| EXERCISE REQUIREMENTS |
Copy out each line below that has the word "pixels" in it.

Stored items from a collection

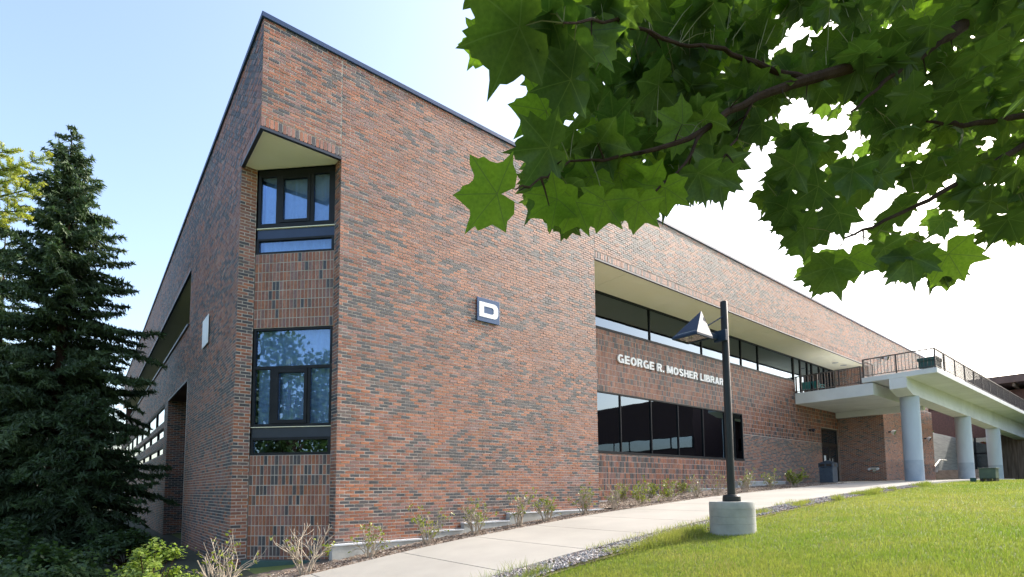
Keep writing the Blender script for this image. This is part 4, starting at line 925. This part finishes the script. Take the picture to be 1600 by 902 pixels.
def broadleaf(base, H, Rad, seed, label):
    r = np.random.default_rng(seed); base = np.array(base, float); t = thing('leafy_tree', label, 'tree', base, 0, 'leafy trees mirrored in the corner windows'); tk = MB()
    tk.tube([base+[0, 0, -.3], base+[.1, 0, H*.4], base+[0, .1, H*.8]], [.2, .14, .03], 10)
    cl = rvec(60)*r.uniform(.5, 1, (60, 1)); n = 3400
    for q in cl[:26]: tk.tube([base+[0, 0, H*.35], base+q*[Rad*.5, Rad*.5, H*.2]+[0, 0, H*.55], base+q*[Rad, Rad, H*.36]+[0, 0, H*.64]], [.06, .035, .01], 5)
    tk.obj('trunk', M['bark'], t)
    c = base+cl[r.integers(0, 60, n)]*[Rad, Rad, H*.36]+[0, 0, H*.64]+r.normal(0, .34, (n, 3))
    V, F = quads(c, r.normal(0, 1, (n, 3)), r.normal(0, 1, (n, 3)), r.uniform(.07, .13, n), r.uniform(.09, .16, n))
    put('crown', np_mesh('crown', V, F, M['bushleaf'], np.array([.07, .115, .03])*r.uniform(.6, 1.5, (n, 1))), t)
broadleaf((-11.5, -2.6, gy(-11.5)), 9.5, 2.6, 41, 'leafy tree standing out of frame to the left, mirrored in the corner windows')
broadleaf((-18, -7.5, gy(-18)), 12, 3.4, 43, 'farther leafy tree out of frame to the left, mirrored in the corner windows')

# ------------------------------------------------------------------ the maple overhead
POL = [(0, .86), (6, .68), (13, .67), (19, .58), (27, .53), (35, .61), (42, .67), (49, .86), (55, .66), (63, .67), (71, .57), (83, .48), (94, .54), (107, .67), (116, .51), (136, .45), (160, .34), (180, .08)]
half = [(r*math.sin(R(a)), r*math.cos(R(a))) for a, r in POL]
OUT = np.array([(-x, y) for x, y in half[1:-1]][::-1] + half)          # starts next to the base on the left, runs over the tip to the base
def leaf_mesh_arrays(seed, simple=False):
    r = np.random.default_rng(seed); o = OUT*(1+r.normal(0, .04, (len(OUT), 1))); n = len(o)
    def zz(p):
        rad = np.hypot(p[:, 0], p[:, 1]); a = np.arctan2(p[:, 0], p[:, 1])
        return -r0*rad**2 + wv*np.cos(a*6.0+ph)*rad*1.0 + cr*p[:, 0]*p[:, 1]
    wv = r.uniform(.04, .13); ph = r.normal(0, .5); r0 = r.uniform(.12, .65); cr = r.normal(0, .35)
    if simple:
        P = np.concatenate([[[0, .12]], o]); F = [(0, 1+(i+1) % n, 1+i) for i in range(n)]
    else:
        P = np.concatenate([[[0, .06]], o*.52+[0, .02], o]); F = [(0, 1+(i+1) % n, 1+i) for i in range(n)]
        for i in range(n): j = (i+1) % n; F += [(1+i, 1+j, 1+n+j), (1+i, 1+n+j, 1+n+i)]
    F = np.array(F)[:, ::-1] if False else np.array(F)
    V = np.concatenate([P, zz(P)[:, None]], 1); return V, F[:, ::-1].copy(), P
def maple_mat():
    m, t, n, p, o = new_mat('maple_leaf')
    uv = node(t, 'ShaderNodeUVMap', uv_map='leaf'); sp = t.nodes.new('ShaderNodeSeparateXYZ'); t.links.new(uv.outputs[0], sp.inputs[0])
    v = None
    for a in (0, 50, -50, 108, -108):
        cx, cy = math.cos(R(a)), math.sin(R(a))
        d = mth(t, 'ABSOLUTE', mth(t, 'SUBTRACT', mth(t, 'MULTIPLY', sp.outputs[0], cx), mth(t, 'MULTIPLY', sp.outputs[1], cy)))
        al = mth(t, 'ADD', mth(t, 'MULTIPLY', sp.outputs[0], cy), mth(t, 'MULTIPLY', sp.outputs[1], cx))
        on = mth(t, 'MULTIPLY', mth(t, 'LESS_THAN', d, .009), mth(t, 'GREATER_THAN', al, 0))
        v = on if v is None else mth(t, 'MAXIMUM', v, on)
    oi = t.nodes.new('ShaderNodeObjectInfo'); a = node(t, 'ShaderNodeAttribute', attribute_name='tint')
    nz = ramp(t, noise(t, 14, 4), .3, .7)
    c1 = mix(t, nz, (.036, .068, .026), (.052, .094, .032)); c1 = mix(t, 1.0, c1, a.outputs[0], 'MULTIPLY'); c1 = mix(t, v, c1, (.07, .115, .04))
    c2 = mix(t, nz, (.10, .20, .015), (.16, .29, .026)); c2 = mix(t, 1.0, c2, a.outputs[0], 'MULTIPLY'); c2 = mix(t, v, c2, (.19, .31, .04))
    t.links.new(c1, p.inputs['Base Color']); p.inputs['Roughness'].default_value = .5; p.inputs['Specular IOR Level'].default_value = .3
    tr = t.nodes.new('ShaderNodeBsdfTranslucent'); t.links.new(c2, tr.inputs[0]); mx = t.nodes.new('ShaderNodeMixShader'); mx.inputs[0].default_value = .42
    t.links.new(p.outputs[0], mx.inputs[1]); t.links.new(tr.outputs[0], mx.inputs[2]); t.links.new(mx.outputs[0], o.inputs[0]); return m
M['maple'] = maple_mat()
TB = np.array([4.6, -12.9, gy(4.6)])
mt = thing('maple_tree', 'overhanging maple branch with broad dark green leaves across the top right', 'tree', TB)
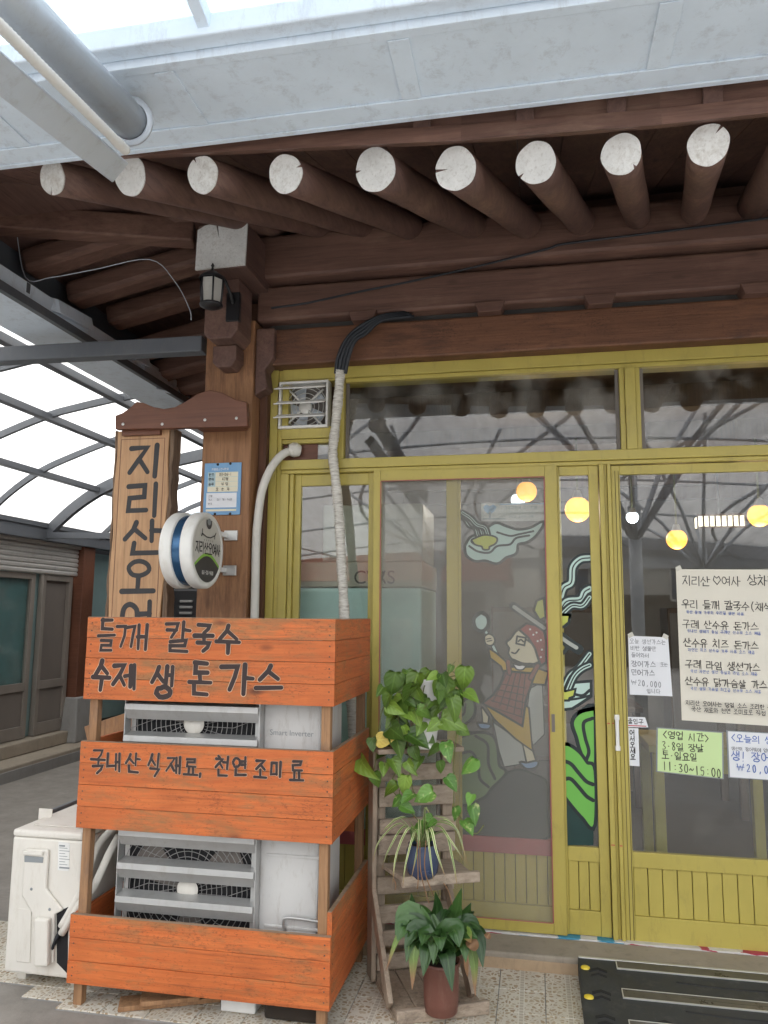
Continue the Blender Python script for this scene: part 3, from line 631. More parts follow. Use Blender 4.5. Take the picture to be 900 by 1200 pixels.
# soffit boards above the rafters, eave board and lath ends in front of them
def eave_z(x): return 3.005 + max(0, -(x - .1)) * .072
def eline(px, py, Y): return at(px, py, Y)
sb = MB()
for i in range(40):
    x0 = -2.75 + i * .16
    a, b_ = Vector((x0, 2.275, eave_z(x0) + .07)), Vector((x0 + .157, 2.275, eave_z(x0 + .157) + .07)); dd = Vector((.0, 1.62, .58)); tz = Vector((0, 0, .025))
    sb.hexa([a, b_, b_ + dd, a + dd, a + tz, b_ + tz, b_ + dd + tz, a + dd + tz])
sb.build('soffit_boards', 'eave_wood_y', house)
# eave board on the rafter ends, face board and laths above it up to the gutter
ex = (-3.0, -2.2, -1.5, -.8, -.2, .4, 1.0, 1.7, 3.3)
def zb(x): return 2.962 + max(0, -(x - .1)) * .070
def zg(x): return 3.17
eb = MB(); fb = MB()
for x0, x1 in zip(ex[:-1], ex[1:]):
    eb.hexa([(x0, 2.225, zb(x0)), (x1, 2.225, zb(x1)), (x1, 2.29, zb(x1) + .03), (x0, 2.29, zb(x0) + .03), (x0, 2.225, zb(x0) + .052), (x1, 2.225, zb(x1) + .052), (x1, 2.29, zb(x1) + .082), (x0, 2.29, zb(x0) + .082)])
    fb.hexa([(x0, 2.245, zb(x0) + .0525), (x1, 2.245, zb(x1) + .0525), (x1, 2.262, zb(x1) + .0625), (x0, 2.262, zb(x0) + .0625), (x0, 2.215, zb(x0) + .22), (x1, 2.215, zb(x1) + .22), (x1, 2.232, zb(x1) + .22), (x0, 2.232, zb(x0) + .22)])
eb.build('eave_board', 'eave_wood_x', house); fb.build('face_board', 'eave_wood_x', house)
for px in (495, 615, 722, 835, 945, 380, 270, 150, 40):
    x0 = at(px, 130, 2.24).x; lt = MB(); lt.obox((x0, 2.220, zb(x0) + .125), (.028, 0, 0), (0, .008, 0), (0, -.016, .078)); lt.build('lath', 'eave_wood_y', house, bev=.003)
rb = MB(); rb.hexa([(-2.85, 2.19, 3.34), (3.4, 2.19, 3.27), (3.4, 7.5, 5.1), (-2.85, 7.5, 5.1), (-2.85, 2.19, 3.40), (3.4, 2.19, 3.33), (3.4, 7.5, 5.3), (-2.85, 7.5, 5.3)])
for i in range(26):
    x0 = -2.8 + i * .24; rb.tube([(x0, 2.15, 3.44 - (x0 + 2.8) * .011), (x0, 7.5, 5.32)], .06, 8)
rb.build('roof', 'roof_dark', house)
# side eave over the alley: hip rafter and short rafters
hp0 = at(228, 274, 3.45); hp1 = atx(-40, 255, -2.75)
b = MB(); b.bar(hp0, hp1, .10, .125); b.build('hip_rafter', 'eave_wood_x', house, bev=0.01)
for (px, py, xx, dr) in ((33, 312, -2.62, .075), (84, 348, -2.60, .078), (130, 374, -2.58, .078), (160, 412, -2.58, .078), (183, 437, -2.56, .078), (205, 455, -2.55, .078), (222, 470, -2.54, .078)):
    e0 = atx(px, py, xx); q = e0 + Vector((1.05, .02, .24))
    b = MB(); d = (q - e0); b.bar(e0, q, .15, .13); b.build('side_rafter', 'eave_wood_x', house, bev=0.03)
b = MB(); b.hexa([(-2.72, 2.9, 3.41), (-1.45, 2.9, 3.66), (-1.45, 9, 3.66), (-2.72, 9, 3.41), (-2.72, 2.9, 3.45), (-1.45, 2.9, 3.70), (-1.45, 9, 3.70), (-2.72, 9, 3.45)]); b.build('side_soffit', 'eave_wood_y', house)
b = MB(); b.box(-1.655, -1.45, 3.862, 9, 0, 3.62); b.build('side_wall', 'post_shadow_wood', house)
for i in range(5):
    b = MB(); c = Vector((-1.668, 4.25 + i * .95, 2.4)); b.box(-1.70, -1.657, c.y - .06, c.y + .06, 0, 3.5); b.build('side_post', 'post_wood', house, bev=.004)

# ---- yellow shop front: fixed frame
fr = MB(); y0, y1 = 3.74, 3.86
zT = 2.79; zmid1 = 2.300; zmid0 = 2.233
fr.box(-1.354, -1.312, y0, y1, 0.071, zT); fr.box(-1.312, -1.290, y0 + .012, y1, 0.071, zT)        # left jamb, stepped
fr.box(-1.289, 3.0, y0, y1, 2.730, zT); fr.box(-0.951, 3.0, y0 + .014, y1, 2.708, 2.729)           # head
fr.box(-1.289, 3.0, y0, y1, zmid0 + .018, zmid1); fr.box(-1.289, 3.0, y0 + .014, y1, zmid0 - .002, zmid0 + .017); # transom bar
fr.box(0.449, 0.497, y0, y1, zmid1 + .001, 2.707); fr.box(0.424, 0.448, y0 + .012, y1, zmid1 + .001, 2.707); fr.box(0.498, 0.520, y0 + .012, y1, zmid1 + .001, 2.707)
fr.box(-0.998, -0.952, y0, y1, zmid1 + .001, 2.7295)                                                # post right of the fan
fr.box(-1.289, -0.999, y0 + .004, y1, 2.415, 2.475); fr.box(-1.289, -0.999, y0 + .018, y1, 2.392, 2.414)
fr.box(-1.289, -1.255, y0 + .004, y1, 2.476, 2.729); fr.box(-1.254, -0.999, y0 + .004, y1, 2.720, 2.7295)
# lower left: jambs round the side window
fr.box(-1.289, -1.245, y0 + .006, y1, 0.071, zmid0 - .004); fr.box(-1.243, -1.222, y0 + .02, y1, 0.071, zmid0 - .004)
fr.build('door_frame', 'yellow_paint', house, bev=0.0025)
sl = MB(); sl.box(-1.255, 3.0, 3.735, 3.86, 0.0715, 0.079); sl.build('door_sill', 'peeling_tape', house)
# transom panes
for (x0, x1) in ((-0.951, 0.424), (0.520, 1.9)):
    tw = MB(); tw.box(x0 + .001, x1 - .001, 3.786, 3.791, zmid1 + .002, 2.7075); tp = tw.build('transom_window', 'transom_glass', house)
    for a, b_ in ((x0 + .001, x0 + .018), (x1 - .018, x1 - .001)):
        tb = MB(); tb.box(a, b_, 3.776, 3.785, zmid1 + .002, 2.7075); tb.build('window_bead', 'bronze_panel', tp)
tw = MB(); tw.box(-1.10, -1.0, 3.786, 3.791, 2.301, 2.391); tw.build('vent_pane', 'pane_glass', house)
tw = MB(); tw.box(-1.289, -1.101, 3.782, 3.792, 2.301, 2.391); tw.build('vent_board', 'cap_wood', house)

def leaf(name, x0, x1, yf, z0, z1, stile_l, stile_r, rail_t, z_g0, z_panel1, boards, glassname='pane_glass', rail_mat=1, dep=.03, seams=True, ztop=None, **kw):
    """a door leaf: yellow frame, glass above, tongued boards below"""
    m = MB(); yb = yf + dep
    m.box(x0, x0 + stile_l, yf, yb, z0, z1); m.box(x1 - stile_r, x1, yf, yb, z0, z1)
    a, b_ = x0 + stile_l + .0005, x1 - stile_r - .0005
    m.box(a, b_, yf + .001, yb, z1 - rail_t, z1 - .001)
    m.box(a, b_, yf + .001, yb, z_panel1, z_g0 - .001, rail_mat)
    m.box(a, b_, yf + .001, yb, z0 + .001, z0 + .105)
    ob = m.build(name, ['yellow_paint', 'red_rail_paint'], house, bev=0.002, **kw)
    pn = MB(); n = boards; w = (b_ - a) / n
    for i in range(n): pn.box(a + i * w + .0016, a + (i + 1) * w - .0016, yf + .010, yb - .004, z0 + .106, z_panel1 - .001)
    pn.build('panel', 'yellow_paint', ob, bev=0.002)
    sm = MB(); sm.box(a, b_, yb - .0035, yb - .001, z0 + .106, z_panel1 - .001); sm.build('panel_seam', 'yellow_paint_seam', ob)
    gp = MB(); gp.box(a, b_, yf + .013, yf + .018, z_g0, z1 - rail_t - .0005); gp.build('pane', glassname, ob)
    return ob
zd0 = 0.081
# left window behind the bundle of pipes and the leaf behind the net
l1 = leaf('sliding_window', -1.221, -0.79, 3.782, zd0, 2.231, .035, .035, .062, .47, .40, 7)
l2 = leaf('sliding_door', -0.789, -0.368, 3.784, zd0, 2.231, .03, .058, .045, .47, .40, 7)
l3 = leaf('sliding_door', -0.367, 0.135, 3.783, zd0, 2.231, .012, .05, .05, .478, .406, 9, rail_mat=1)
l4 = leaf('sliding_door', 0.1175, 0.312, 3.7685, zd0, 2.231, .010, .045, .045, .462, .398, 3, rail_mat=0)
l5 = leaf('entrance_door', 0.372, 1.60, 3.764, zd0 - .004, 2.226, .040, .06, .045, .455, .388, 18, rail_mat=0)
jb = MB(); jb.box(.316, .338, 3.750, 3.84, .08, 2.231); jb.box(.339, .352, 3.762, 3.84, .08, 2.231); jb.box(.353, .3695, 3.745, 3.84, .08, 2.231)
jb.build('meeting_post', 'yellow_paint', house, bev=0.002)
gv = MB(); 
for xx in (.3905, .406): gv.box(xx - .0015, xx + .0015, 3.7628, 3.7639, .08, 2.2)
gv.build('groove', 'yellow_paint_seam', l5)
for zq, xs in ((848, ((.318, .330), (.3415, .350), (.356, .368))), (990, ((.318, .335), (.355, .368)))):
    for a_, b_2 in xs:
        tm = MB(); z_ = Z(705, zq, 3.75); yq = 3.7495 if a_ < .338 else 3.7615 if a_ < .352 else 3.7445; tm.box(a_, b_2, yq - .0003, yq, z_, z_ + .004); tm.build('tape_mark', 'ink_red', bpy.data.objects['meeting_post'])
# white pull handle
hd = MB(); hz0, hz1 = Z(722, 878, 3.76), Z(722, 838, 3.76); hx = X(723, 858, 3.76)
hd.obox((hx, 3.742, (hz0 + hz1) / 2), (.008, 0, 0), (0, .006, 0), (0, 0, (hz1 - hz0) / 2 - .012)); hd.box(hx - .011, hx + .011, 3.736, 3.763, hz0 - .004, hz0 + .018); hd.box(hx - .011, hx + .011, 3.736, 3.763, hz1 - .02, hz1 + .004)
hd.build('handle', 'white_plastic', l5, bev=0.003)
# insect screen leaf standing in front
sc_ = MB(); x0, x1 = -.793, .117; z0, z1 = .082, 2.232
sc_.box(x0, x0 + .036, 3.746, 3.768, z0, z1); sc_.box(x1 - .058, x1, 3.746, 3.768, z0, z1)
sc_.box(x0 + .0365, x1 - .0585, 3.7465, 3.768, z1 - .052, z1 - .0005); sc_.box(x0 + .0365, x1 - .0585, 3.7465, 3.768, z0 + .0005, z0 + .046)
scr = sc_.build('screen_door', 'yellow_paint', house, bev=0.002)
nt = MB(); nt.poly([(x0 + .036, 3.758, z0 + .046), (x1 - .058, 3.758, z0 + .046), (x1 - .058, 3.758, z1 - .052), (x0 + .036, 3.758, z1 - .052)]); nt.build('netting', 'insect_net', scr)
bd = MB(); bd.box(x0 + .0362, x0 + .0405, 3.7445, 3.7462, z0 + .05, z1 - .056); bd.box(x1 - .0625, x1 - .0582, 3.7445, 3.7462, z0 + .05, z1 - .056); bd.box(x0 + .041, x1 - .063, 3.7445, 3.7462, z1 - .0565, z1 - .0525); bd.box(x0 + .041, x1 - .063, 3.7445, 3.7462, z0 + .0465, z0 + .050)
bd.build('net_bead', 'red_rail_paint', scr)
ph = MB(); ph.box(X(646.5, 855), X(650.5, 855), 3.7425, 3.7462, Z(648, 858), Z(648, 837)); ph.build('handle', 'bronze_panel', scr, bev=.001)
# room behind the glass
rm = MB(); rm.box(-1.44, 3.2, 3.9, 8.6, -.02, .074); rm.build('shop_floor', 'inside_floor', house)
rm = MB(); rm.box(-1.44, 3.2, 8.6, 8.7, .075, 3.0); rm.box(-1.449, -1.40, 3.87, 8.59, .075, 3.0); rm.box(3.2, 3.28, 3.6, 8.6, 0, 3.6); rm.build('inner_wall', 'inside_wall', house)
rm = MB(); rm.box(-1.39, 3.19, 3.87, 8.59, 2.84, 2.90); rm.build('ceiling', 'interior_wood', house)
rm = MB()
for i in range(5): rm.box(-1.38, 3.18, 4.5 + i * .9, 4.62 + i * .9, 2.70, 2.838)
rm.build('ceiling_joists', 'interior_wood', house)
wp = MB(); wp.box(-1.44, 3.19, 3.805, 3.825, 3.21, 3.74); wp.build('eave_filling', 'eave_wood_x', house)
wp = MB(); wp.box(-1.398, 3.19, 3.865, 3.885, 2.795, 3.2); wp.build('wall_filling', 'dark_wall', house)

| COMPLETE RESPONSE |
Keep writing the Blender script for this image. This is part 4, starting at line 925. This part finishes the script. Take the picture to be 1600 by 902 pixels.
Continue the Blender Python script for this scene: part 3, from line 631. More parts follow. Use Blender 4.5. Take the picture to be 900 by 1200 pixels.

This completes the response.